Gross argues that this was a wrong turn for most applications. Not all applications - but most. The SPA architecture makes sense for Google Docs and Figma. It does not make sense for a blog, a CRUD admin panel, or an e-commerce checkout flow.

Hypermedia Systems - The Book

In 2023, Carson Gross, Adam Stepinski, and Deniz Aksimsek published Hypermedia Systems, a free online book that lays out the theoretical and practical foundations of Hypermedia-Driven Applications. The book covers:

• The history and theory of hypermedia (REST, HATEOAS, Roy Fielding's dissertation)
• Building a complete web application with HTMX and a Python backend
• Advanced HTMX patterns (active search, lazy loading, infinite scroll, real-time updates)
• Hypermedia APIs for mobile applications (Hyperview for React Native)
• When hypermedia is the right choice and when it is not

The book is available for free at hypermedia.systems and is the single best resource for understanding the philosophy behind HTMX. If you read one thing about HTMX beyond the docs, read this book.

The HOWL Stack

HOWL stands for Hypermedia On Whatever you'd Like. It is a tongue-in-cheek name for the architectural pattern of pairing HTMX with any server-side language and template engine. The point is that HTMX does not care what your backend is. Pick the language you are most productive in:

• Python: Django + HTMX, Flask + HTMX, FastAPI + HTMX
• Go: stdlib net/http + html/template, Echo + HTMX, Chi + HTMX
• Ruby: Rails + HTMX (or Hotwire, which shares similar ideas)
• PHP: Laravel + HTMX, Symfony + HTMX
• Java: Spring Boot + Thymeleaf + HTMX
• Rust: Axum + Askama + HTMX, Actix + Tera + HTMX
• .NET: Razor Pages + HTMX, Blazor + HTMX
• Elixir: Phoenix LiveView (similar philosophy, different implementation)

The HOWL stack is a rejection of the idea that you need a specific frontend framework paired with a specific backend framework. You need a server that returns HTML and a browser that renders it. Everything else is a choice, not a requirement.

Where the Movement is Heading

The hypermedia movement is not trying to kill SPAs. It is trying to give developers permission to build simpler applications when simplicity is appropriate.
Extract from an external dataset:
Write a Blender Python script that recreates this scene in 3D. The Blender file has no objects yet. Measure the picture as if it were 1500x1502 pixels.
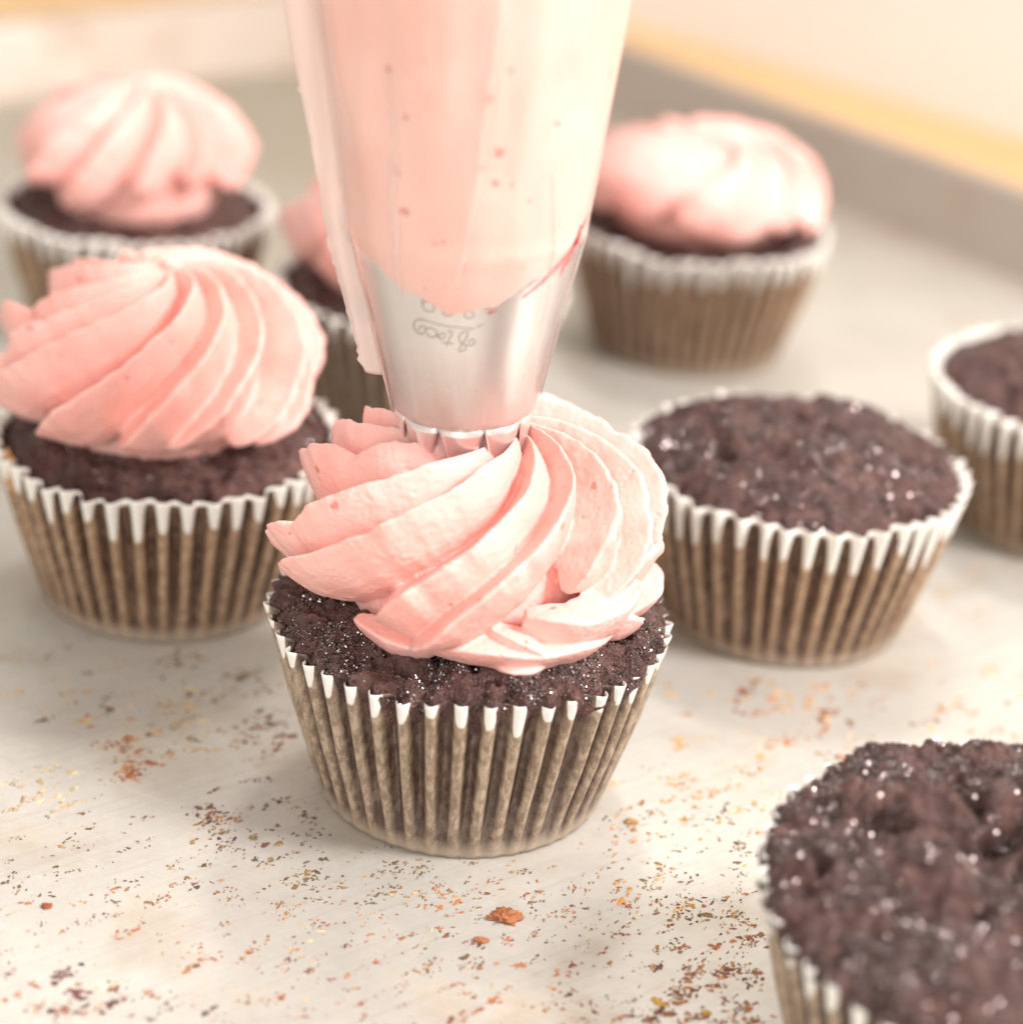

The trajectory is clear:

• HTMX 4.0 will modernize the internals (fetch API, explicit inheritance) while keeping the same developer-facing simplicity
• Idiomorph is becoming the default morphing algorithm, making HTMX swaps smoother and more state-preserving
• Hyperview extends the hypermedia architecture to mobile apps via React Native
• Server-side frameworks are adding first-class HTMX support (Django, Spring Boot, Laravel)
• Hosting platforms are optimizing for server-rendered HTML (Fly.io, Railway, Render)

The web started as a hypermedia system. HTMX is making it practical to build modern, interactive applications using that original architecture. For the 80% of applications that do not need SPA complexity, that is a very good thing.